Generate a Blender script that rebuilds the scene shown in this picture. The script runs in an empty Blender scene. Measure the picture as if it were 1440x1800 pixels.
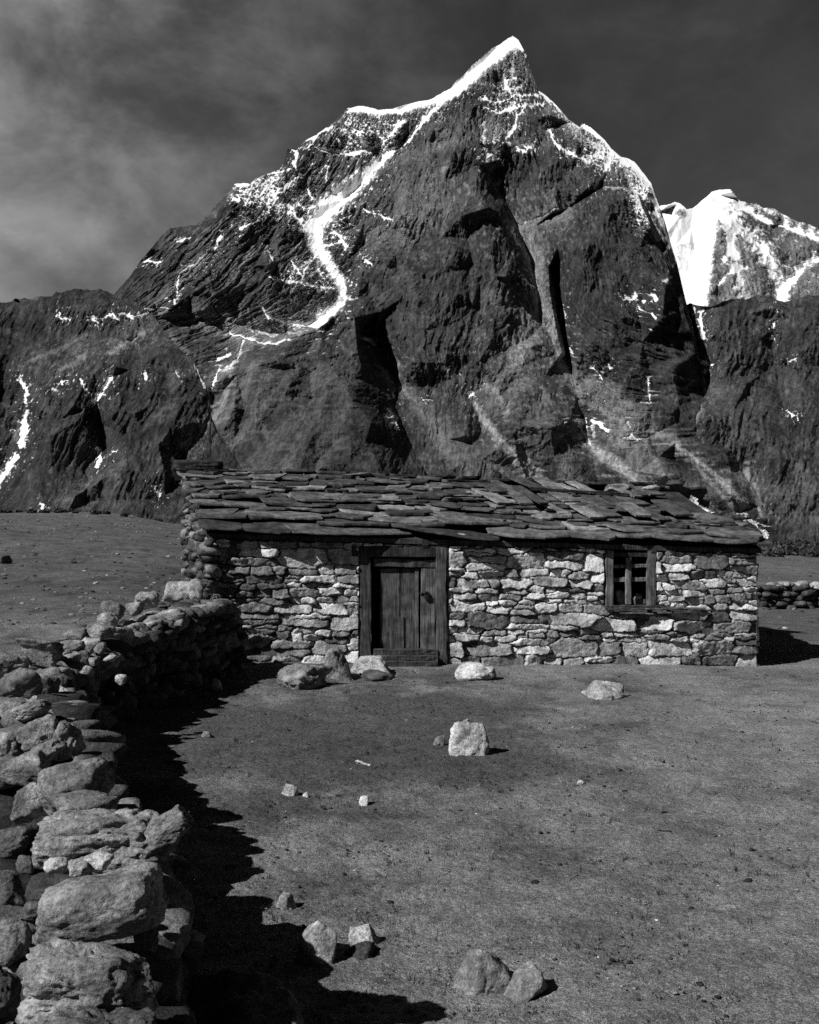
import bpy, math, random
import numpy as np
from mathutils import Vector
random.seed(7)
C = bpy.context.scene.collection
SC = bpy.context.scene
# ------------------------------------------------------------------ camera
H = 2.25            # eye height above the yard
F = 1900.0          # focal length in pixels of the 1440x1800 photograph
cam = bpy.data.objects.new('camera', bpy.data.cameras.new('camera'))
C.objects.link(cam)
cam.location = (0, 0, H)
cam.rotation_euler = (math.radians(90), 0, 0)
cam.data.sensor_fit = 'VERTICAL'
cam.data.sensor_height = 24
cam.data.lens = 24 * F / 1800
cam.data.clip_start = .05
cam.data.clip_end = 60000
SC.camera = cam
# ------------------------------------------------------------------ light
SUN_AZ, SUN_EL = math.radians(52), math.radians(41)   # azimuth: to the left of straight behind the camera
SUND = Vector((-math.sin(SUN_AZ) * math.cos(SUN_EL), -math.cos(SUN_AZ) * math.cos(SUN_EL), math.sin(SUN_EL)))
sun = bpy.data.objects.new('sun', bpy.data.lights.new('sun', 'SUN'))
C.objects.link(sun)
sun.data.energy = 5.0
sun.data.angle = math.radians(.5)
sun.data.color = (1, 1, 1)
sun.rotation_euler = SUND.to_track_quat('Z', 'Y').to_euler()
SC.view_settings.view_transform = 'Standard'
SC.view_settings.look = 'None'
SC.view_settings.exposure = 0
SC.view_settings.gamma = 1
SC.cycles.diffuse_bounces = 1
SC.cycles.max_bounces = 4
SC.cycles.use_denoising = False
SC.cycles.sample_clamp_indirect = 3


class NT:
    def __init__(s, t):
        s.t = t; t.nodes.clear()
    def n(s, kind, **kw):
        x = s.t.nodes.new(kind)
        for k, v in kw.items():
            if k.startswith('i_'):
                x.inputs[k[2:].replace('_', ' ')].default_value = v
            else:
                setattr(x, k, v)
        return x
    def l(s, a, b):
        s.t.links.new(a, b)
    def val(s, x, sock):
        if hasattr(x, 'is_output'):
            s.l(x, sock)
        else:
            sock.default_value = x
    def m(s, op, a, b=0.0, c=None):
        x = s.n('ShaderNodeMath', operation=op)
        s.val(a, x.inputs[0]); s.val(b, x.inputs[1])
        if c is not None: s.val(c, x.inputs[2])
        return x.outputs[0]
    def mix(s, f, a, b):
        x = s.n('ShaderNodeMix', data_type='FLOAT')
        s.val(f, x.inputs[0]); s.val(a, x.inputs[2]); s.val(b, x.inputs[3])
        return x.outputs[0]
    def ramp(s, v, a, b, c=0.0, d=1.0, smooth=True):
        x = s.n('ShaderNodeMapRange', interpolation_type='SMOOTHSTEP' if smooth else 'LINEAR')
        s.val(v, x.inputs[0]); x.inputs[1].default_value = a; x.inputs[2].default_value = b
        x.inputs[3].default_value = c; x.inputs[4].default_value = d
        return x.outputs[0]
    def noise(s, vec, scale, detail=4, rough=.55, dist=0.0, kind='FBM'):
        x = s.n('ShaderNodeTexNoise', noise_type=kind)
        s.l(vec, x.inputs['Vector'])
        x.inputs['Scale'].default_value = scale; x.inputs['Detail'].default_value = detail
        x.inputs['Roughness'].default_value = rough; x.inputs['Distortion'].default_value = dist
        return x.outputs[0]
    def mapping(s, vec, scale=(1, 1, 1), rot=(0, 0, 0), loc=(0, 0, 0)):
        x = s.n('ShaderNodeMapping')
        s.l(vec, x.inputs[0]); x.inputs['Scale'].default_value = scale
        x.inputs['Rotation'].default_value = rot; x.inputs['Location'].default_value = loc
        return x.outputs[0]


# world: the sky seen through the deep filter of a black and white film, with thin cirrus
world = bpy.data.worlds.new('World'); SC.world = world; world.use_nodes = True
w = NT(world.node_tree)
sky = w.n('ShaderNodeTexSky', sky_type='NISHITA', sun_disc=False)
sky.sun_elevation = SUN_EL
sky.sun_rotation = math.atan2(SUND.x, SUND.y)
sky.altitude = 4500
sky.air_density = .8
sky.dust_density = .3
sep = w.n('ShaderNodeSeparateColor'); w.l(sky.outputs[0], sep.inputs[0])
tc = w.n('ShaderNodeTexCoord').outputs['Generated']
sx = w.n('ShaderNodeSeparateXYZ'); w.l(tc, sx.inputs[0])
red = w.m('MINIMUM', sep.outputs[0], 1.6)
warp = w.mapping(tc, (3.4, 1, 3.9), (0, math.radians(38), 0), (.35, 0, .2))
c1 = w.noise(warp, 1.7, 8, .6, .25)
c2 = w.noise(w.mapping(tc, (3.0, 1, 6.5), (0, math.radians(35), 0), (3, 1, 2)), 2.2, 8, .6, .3)
veil = w.ramp(sx.outputs[0], .10, -.36)
low = w.ramp(sx.outputs[2], .42, .05)
cl = w.m('MULTIPLY', w.ramp(c1, .30, .72), w.m('ADD', w.m('MULTIPLY', veil, 1.35), .15))
cl2 = w.m('MULTIPLY', w.ramp(c2, .45, .75), w.m('ADD', w.m('MULTIPLY', veil, .45), .12))
front = w.m('MULTIPLY', w.ramp(sx.outputs[1], .3, .75), w.ramp(sx.outputs[2], .75, .45))
haze_ = w.m('MULTIPLY', w.m('MULTIPLY', veil, w.m('ADD', w.m('MULTIPLY', low, .40), .35)), .50)
SKYS = (1.05, .95)
tot = w.m('ADD', w.m('MULTIPLY', red, w.m('ADD', w.m('MULTIPLY', front, .22), .20)), w.m('MULTIPLY', w.m('MULTIPLY', w.m('ADD', w.m('ADD', cl, cl2), haze_), front), 1.5))
comb = w.n('ShaderNodeCombineColor')
for k in range(3): w.l(tot, comb.inputs[k])
bg = w.n('ShaderNodeBackground'); w.l(comb.outputs[0], bg.inputs[0]); bg.inputs[1].default_value = .11
wo = w.n('ShaderNodeOutputWorld'); w.l(bg.outputs[0], wo.inputs[0])

# ------------------------------------------------------------------ numpy noise
def _h(ix, iy, iz, seed):
    h = (ix.astype(np.int64) * 374761393 + iy.astype(np.int64) * 668265263 + iz.astype(np.int64) * 2147483647 // 3 + seed * 974634777) & 0xffffffff
    h = ((h ^ (h >> 13)) * 1274126177) & 0xffffffff
    h = ((h ^ (h >> 16)) * 2246822519) & 0xffffffff
    return (h ^ (h >> 15)) & 0xffffffff


def noise2(x, y, seed=0):
    ix, iy = np.floor(x), np.floor(y)
    fx, fy = x - ix, y - iy
    u, v = fx * fx * fx * (fx * (fx * 6 - 15) + 10), fy * fy * fy * (fy * (fy * 6 - 15) + 10)
    z = np.zeros_like(ix)
    def g(ax, ay):
        a = _h(ix + ax, iy + ay, z, seed) * (2 * np.pi / 4294967296.)
        return np.cos(a) * (fx - ax) + np.sin(a) * (fy - ay)
    return 1.5 * ((g(0, 0) * (1 - u) + g(1, 0) * u) * (1 - v) + (g(0, 1) * (1 - u) + g(1, 1) * u) * v)


def noise3(p, seed=0):
    i = np.floor(p); f = p - i
    u = f * f * (3 - 2 * f)
    r = 0
    for a in (0, 1):
        for b in (0, 1):
            for c in (0, 1):
                v = _h(i[:, 0] + a, i[:, 1] + b, i[:, 2] + c, seed) / 2147483648. - 1
                r = r + v * (u[:, 0] if a else 1 - u[:, 0]) * (u[:, 1] if b else 1 - u[:, 1]) * (u[:, 2] if c else 1 - u[:, 2])
    return r


def fbm2(x, y, oct=5, seed=0, gain=.5, ridged=False):
    r, a, t = 0, 1., 0.
    for k in range(oct):
        n = noise2(x * 2 ** k + k * 17.3, y * 2 ** k - k * 9.1, seed + k)
        r = r + a * ((1 - 2 * np.abs(n)) if ridged else n)
        t += a; a *= gain
    return r / t


def fbm3(p, oct=4, seed=0, gain=.5):
    r, a, t = 0, 1., 0.
    for k in range(oct):
        r = r + a * noise3(p * 2 ** k + 13.7 * k, seed + k); t += a; a *= gain
    return r / t


def sstep(a, b, x):
    t = np.clip((x - a) / (b - a), 0, 1)
    return t * t * (3 - 2 * t)


# ------------------------------------------------------------------ mesh helpers
def mesh_from(name, verts, quads=None, faces=None, attrs=None, smooth=True):
    me = bpy.data.meshes.new(name)
    if quads is not None:
        k = quads.shape[1]
        me.vertices.add(len(verts)); me.vertices.foreach_set('co', np.ascontiguousarray(verts, dtype=np.float32).ravel())
        me.loops.add(quads.size); me.loops.foreach_set('vertex_index', quads.astype(np.int32).ravel())
        me.polygons.add(len(quads)); me.polygons.foreach_set('loop_start', np.arange(0, quads.size, k, dtype=np.int32))
        me.polygons.foreach_set('loop_total', np.full(len(quads), k, dtype=np.int32))
        me.update(calc_edges=True)
    else:
        me.from_pydata([tuple(v) for v in verts], [], faces)
    for nm, arr in (attrs or {}).items():
        at = me.attributes.new(nm, 'FLOAT', 'POINT')
        at.data.foreach_set('value', np.ascontiguousarray(arr, dtype=np.float32))
    me.validate()
    if smooth:
        me.polygons.foreach_set('use_smooth', np.ones(len(me.polygons), dtype=bool))
    me.update()
    return me


def link(name, me, mat, parent=None):
    o = bpy.data.objects.new(name, me)
    C.objects.link(o)
    if mat is not None:
        me.materials.append(mat)
    if parent is not None:
        o.parent = parent
    return o


def tag(o, label=None, cat=None, group=None, kind=None):
    if label: o['label'] = label
    if cat: o['category'] = cat
    if group: o['group'] = group
    if kind: o['kind'] = kind
    return o


def empty(name, loc=(0, 0, 0), rz=0.0):
    o = bpy.data.objects.new(name, None)
    C.objects.link(o); o.location = loc; o.rotation_euler = (0, 0, rz)
    o.empty_display_size = .2
    return o


def P(px, py, d):
    return np.array([(px - 720) / F * d, d, H - (py - 900) / F * d])


def gridquads(nr, nc):
    i = np.arange(nr * nc).reshape(nr, nc)
    return np.stack([i[:-1, :-1], i[:-1, 1:], i[1:, 1:], i[1:, :-1]], -1).reshape(-1, 4)


# ------------------------------------------------------------------ materials
def surf(name, build):
    m = bpy.data.materials.new(name); m.use_nodes = True
    t = NT(m.node_tree)
    p = t.n('ShaderNodeBsdfPrincipled'); p.inputs['Roughness'].default_value = .95
    p.inputs['Specular IOR Level'].default_value = .15
    o = t.n('ShaderNodeOutputMaterial'); t.l(p.outputs[0], o.inputs[0])
    col, height, dist = build(t, p)
    cc = t.n('ShaderNodeCombineColor')
    for k in range(3): t.val(col, cc.inputs[k])
    t.l(cc.outputs[0], p.inputs['Base Color'])
    if height is not None:
        b = t.n('ShaderNodeBump'); b.inputs['Distance'].default_value = dist; b.inputs['Strength'].default_value = 1
        t.l(height, b.inputs['Height']); t.l(b.outputs[0], p.inputs['Normal'])
    return m


def attr(t, name):
    return t.n('ShaderNodeAttribute', attribute_name=name).outputs['Fac']


def geo(t):
    return t.n('ShaderNodeNewGeometry').outputs['Position']


def b_stone(scale=1.0, base=1.0, bump=.022):
    def f(t, p):
        v = geo(t)
        tone = attr(t, 'tone')
        n1 = t.noise(v, 7 * scale, 6, .62)
        n2 = t.noise(v, 60 * scale, 5, .7)
        n3 = t.noise(v, 3.0 * scale, 4, .6, .5)
        lich = t.ramp(t.noise(v, 15 * scale, 5, .65, .6), .56, .70)
        k = t.m('MULTIPLY', t.ramp(n1, .28, .72, .52, 1.42), t.ramp(n2, .28, .72, .50, 1.45))
        k = t.m('MULTIPLY', k, t.ramp(n3, .36, .62, .62, 1.22))
        k = t.m('MULTIPLY', k, t.mix(lich, 1.0, .50))
        col = t.m('MINIMUM', t.m('MULTIPLY', t.m('MULTIPLY', tone, base), k), .8)
        hgt = t.m('ADD', t.noise(v, 22 * scale, 8, .68), t.m('MULTIPLY', t.noise(v, 90 * scale, 3, .6), .35))
        return col, hgt, bump
    return f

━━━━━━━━

Print, exactly as written, the lines above from the first one to the one containing "SC.cycles.sample_clamp_indirect = 3". Leave out pictures.

> _Solution to this exercise_
Generate a Blender script that rebuilds the scene shown in this picture. The script runs in an empty Blender scene. Measure the picture as if it were 1440x1800 pixels.
import bpy, math, random
import numpy as np
from mathutils import Vector
random.seed(7)
C = bpy.context.scene.collection
SC = bpy.context.scene
# ------------------------------------------------------------------ camera
H = 2.25            # eye height above the yard
F = 1900.0          # focal length in pixels of the 1440x1800 photograph
cam = bpy.data.objects.new('camera', bpy.data.cameras.new('camera'))
C.objects.link(cam)
cam.location = (0, 0, H)
cam.rotation_euler = (math.radians(90), 0, 0)
cam.data.sensor_fit = 'VERTICAL'
cam.data.sensor_height = 24
cam.data.lens = 24 * F / 1800
cam.data.clip_start = .05
cam.data.clip_end = 60000
SC.camera = cam
# ------------------------------------------------------------------ light
SUN_AZ, SUN_EL = math.radians(52), math.radians(41)   # azimuth: to the left of straight behind the camera
SUND = Vector((-math.sin(SUN_AZ) * math.cos(SUN_EL), -math.cos(SUN_AZ) * math.cos(SUN_EL), math.sin(SUN_EL)))
sun = bpy.data.objects.new('sun', bpy.data.lights.new('sun', 'SUN'))
C.objects.link(sun)
sun.data.energy = 5.0
sun.data.angle = math.radians(.5)
sun.data.color = (1, 1, 1)
sun.rotation_euler = SUND.to_track_quat('Z', 'Y').to_euler()
SC.view_settings.view_transform = 'Standard'
SC.view_settings.look = 'None'
SC.view_settings.exposure = 0
SC.view_settings.gamma = 1
SC.cycles.diffuse_bounces = 1
SC.cycles.max_bounces = 4
SC.cycles.use_denoising = False
SC.cycles.sample_clamp_indirect = 3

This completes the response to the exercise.